▶ [What you need to do] Restate the data word for word and leave the images out.

-- Source material start --

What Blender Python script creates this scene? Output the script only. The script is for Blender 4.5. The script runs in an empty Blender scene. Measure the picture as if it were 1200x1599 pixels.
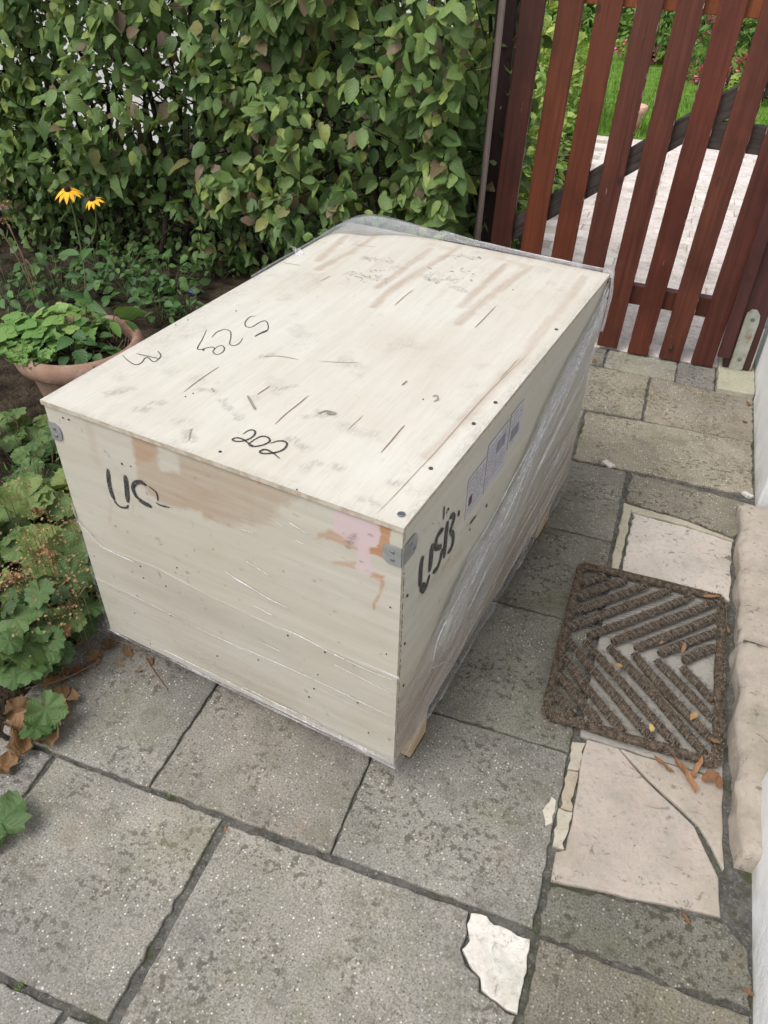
import bpy, math, random
import numpy as np
from mathutils import Matrix, Vector, noise as mnoise
random.seed(7); rng = np.random.default_rng(7)
S = bpy.context.scene
# ------------------------------------------------------------------ camera, sky, sun, exposure
CAM = np.array([0.284, -0.906, 1.552])
ROT = np.array([[0.93943495, -0.22636546, 0.25733373], [0.34234835, 0.5844982, -0.73563541], [0.01611135, 0.7791794, 0.62659388]])
FPX = 1212.07
cam = bpy.data.cameras.new('camera'); cam_ob = bpy.data.objects.new('camera', cam)
S.collection.objects.link(cam_ob); S.camera = cam_ob
cam.sensor_fit = 'VERTICAL'; cam.sensor_height = 36; cam.lens = FPX / 1599 * 36
cam.clip_start = .05; cam.clip_end = 300
mw = Matrix(ROT.tolist()).to_4x4(); mw.translation = Vector(CAM); cam_ob.matrix_world = mw
W = bpy.data.worlds.new('World'); S.world = W; W.use_nodes = True
wn = W.node_tree; bg = wn.nodes['Background']
SUN_EL, SUN_AZ = math.radians(58), math.radians(215)     # azimuth clockwise from +Y
sky = wn.nodes.new('ShaderNodeTexSky'); sky.sky_type = 'NISHITA'; sky.sun_disc = False
sky.sun_elevation = SUN_EL; sky.sun_rotation = SUN_AZ; sky.air_density = 1.0; sky.dust_density = 4.0
hs = wn.nodes.new('ShaderNodeHueSaturation'); hs.inputs['Saturation'].default_value = .42   # overcast: little blue left
wn.links.new(sky.outputs[0], hs.inputs['Color']); wn.links.new(hs.outputs[0], bg.inputs[0])
bg.inputs[1].default_value = .15
sl = bpy.data.lights.new('sun', 'SUN'); sl.energy = 1.1; sl.angle = math.radians(30); sl.color = (1, .965, .91)
so = bpy.data.objects.new('sun', sl); S.collection.objects.link(so)
sd = Vector((math.sin(SUN_AZ) * math.cos(SUN_EL), math.cos(SUN_AZ) * math.cos(SUN_EL), math.sin(SUN_EL)))
so.rotation_euler = sd.to_track_quat('Z', 'Y').to_euler()
S.view_settings.view_transform = 'Standard'; S.view_settings.look = 'None'
S.view_settings.gamma = 1; S.view_settings.use_curve_mapping = False
S.view_settings.exposure = .40

# ------------------------------------------------------------------ helpers
COL = S.collection
TH = math.radians(8.2)                        # the crate stands 8.2 degrees off the paving
NX = np.array([math.cos(TH), -math.sin(TH), 0]); NY = np.array([math.sin(TH), math.cos(TH), 0])
def ray(x, y): return ROT @ np.array([(x - 600) / FPX, -(y - 799.5) / FPX, -1.])
def ground(x, y, z=0.):                        # a measured point on the level z
    d = ray(x, y); return CAM + d * (z - CAM[2]) / d[2]
def tocrate(P): return np.array([P @ NX, P @ NY, P[2]])
def on_side(x, y): d = ray(x, y); return tocrate(CAM - d * (CAM @ NX) / (d @ NX))
def on_front(x, y): d = ray(x, y); return tocrate(CAM - d * (CAM @ NY) / (d @ NY))
def on_lid(x, y): return tocrate(ground(x, y, .76))

def link(o, parent=None):
    COL.objects.link(o)
    if parent is not None: o.parent = parent
    return o
def tag(o, label=None, cat=None, group=None, kind=None):
    if label: o['label'] = label
    if cat: o['category'] = cat
    if group: o['group'] = group
    if kind: o['kind'] = kind
    return o
def thing(name, label, cat, loc=(0, 0, 0), rz=0, group=None):
    o = bpy.data.objects.new(name, None); link(o); o.location = loc; o.rotation_euler = (0, 0, rz)
    o.empty_display_size = .05
    return tag(o, label, cat, group)
def setting(name, loc=(0, 0, 0)):
    o = bpy.data.objects.new(name, None); link(o); o.location = loc; o['kind'] = 'structure'; return o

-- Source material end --

▶ [Answer for this exercise]
What Blender Python script creates this scene? Output the script only. The script is for Blender 4.5. The script runs in an empty Blender scene. Measure the picture as if it were 1200x1599 pixels.
import bpy, math, random
import numpy as np
from mathutils import Matrix, Vector, noise as mnoise
random.seed(7); rng = np.random.default_rng(7)
S = bpy.context.scene
# ------------------------------------------------------------------ camera, sky, sun, exposure
CAM = np.array([0.284, -0.906, 1.552])
ROT = np.array([[0.93943495, -0.22636546, 0.25733373], [0.34234835, 0.5844982, -0.73563541], [0.01611135, 0.7791794, 0.62659388]])
FPX = 1212.07
cam = bpy.data.cameras.new('camera'); cam_ob = bpy.data.objects.new('camera', cam)
S.collection.objects.link(cam_ob); S.camera = cam_ob
cam.sensor_fit = 'VERTICAL'; cam.sensor_height = 36; cam.lens = FPX / 1599 * 36
cam.clip_start = .05; cam.clip_end = 300
mw = Matrix(ROT.tolist()).to_4x4(); mw.translation = Vector(CAM); cam_ob.matrix_world = mw
W = bpy.data.worlds.new('World'); S.world = W; W.use_nodes = True
wn = W.node_tree; bg = wn.nodes['Background']
SUN_EL, SUN_AZ = math.radians(58), math.radians(215)     # azimuth clockwise from +Y
sky = wn.nodes.new('ShaderNodeTexSky'); sky.sky_type = 'NISHITA'; sky.sun_disc = False
sky.sun_elevation = SUN_EL; sky.sun_rotation = SUN_AZ; sky.air_density = 1.0; sky.dust_density = 4.0
hs = wn.nodes.new('ShaderNodeHueSaturation'); hs.inputs['Saturation'].default_value = .42   # overcast: little blue left
wn.links.new(sky.outputs[0], hs.inputs['Color']); wn.links.new(hs.outputs[0], bg.inputs[0])
bg.inputs[1].default_value = .15
sl = bpy.data.lights.new('sun', 'SUN'); sl.energy = 1.1; sl.angle = math.radians(30); sl.color = (1, .965, .91)
so = bpy.data.objects.new('sun', sl); S.collection.objects.link(so)
sd = Vector((math.sin(SUN_AZ) * math.cos(SUN_EL), math.cos(SUN_AZ) * math.cos(SUN_EL), math.sin(SUN_EL)))
so.rotation_euler = sd.to_track_quat('Z', 'Y').to_euler()
S.view_settings.view_transform = 'Standard'; S.view_settings.look = 'None'
S.view_settings.gamma = 1; S.view_settings.use_curve_mapping = False
S.view_settings.exposure = .40

# ------------------------------------------------------------------ helpers
COL = S.collection
TH = math.radians(8.2)                        # the crate stands 8.2 degrees off the paving
NX = np.array([math.cos(TH), -math.sin(TH), 0]); NY = np.array([math.sin(TH), math.cos(TH), 0])
def ray(x, y): return ROT @ np.array([(x - 600) / FPX, -(y - 799.5) / FPX, -1.])
def ground(x, y, z=0.):                        # a measured point on the level z
    d = ray(x, y); return CAM + d * (z - CAM[2]) / d[2]
def tocrate(P): return np.array([P @ NX, P @ NY, P[2]])
def on_side(x, y): d = ray(x, y); return tocrate(CAM - d * (CAM @ NX) / (d @ NX))
def on_front(x, y): d = ray(x, y); return tocrate(CAM - d * (CAM @ NY) / (d @ NY))
def on_lid(x, y): return tocrate(ground(x, y, .76))

def link(o, parent=None):
    COL.objects.link(o)
    if parent is not None: o.parent = parent
    return o
def tag(o, label=None, cat=None, group=None, kind=None):
    if label: o['label'] = label
    if cat: o['category'] = cat
    if group: o['group'] = group
    if kind: o['kind'] = kind
    return o
def thing(name, label, cat, loc=(0, 0, 0), rz=0, group=None):
    o = bpy.data.objects.new(name, None); link(o); o.location = loc; o.rotation_euler = (0, 0, rz)
    o.empty_display_size = .05
    return tag(o, label, cat, group)
def setting(name, loc=(0, 0, 0)):
    o = bpy.data.objects.new(name, None); link(o); o.location = loc; o['kind'] = 'structure'; return o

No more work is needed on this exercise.